When the couple looked at 131 Main Street, formerly the home of Au Jus restaurant, it immediately conjured an image of Edward Hopper’s 1942 “Nighthawks” painting depicting customers at the counter of an all-night diner.

“Are you nuts!?” Erzen said of the typical reaction to their plans. But the pull, of the building, of a restaurant, was irresistible. “If the world is ending, let’s do something crazy!” Erzen said, laughing at the memory.

“The hardest part of opening a restaurant is naming it,” said Erzen, explaining that Midva means the “both of us” in her native Slovenian.

But the rest of the process isn’t easy, either. Lumbra said they set up coffee service on their first night only to notice they’d forgotten to order coffee cups.

“The first two weeks, you’re just putting out fires,” Erzen said.

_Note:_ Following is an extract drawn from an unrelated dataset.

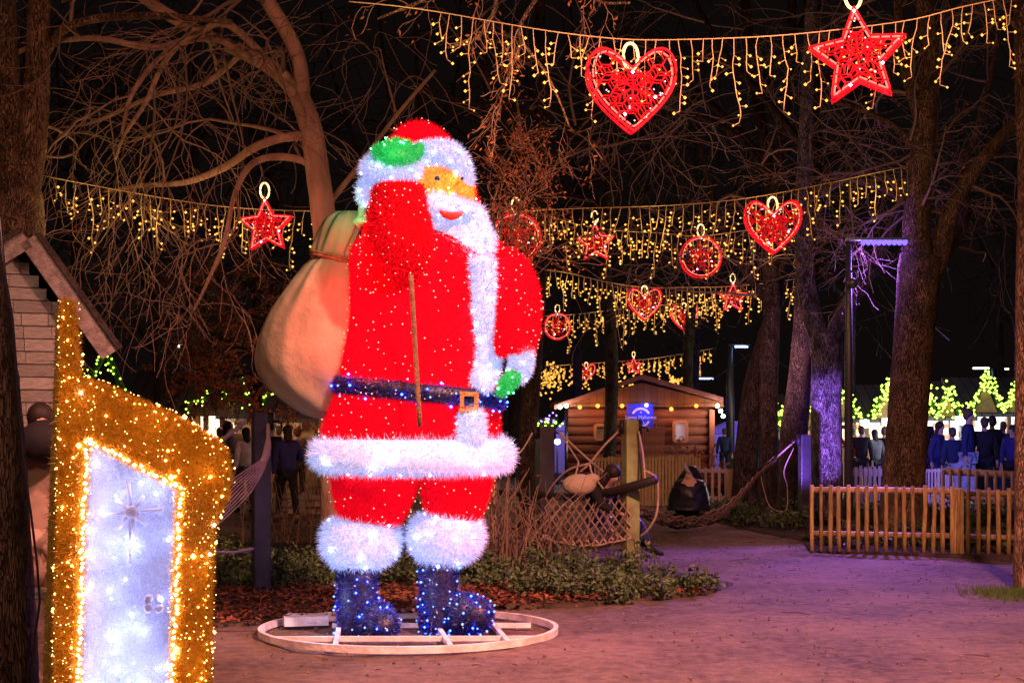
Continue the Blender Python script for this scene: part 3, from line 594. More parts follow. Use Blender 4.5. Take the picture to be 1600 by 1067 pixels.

It wasn’t until week three that they found a moment to pause, look around and appreciate what they’d done. “It was almost surreal,” Erzen said, of the realization that they had accomplished their longtime goal.

The decision to close now is driven by their frustration over the building’s physical condition, which has forced the business to close for up to two months each winter due to poor insulation. On the disagreement with the building’s owner, Lumbra said that “we just have different standards, and his are just not sustainable for us.” A message left for the building’s owner was not returned by deadline.

Still, Windsor itself holds a strong attraction for the couple, who have no plans to leave.

“Windsor is a great little community,” Erzen said, noting that part of what makes it special is the combination of residents who have lived and worked there for generations with the vibrancy of many newcomers. “Windsor is on the precipice of becoming the next big Upper Valley town,” Lumbra said.

The last day of meal service at Bistro Midva was Friday. On Saturday, the restaurant is scheduled to host a fundraising “Wine Relay” to support Windsor High alum Roger Barraby’s trip to Guadalajara to compete in the Gay Games.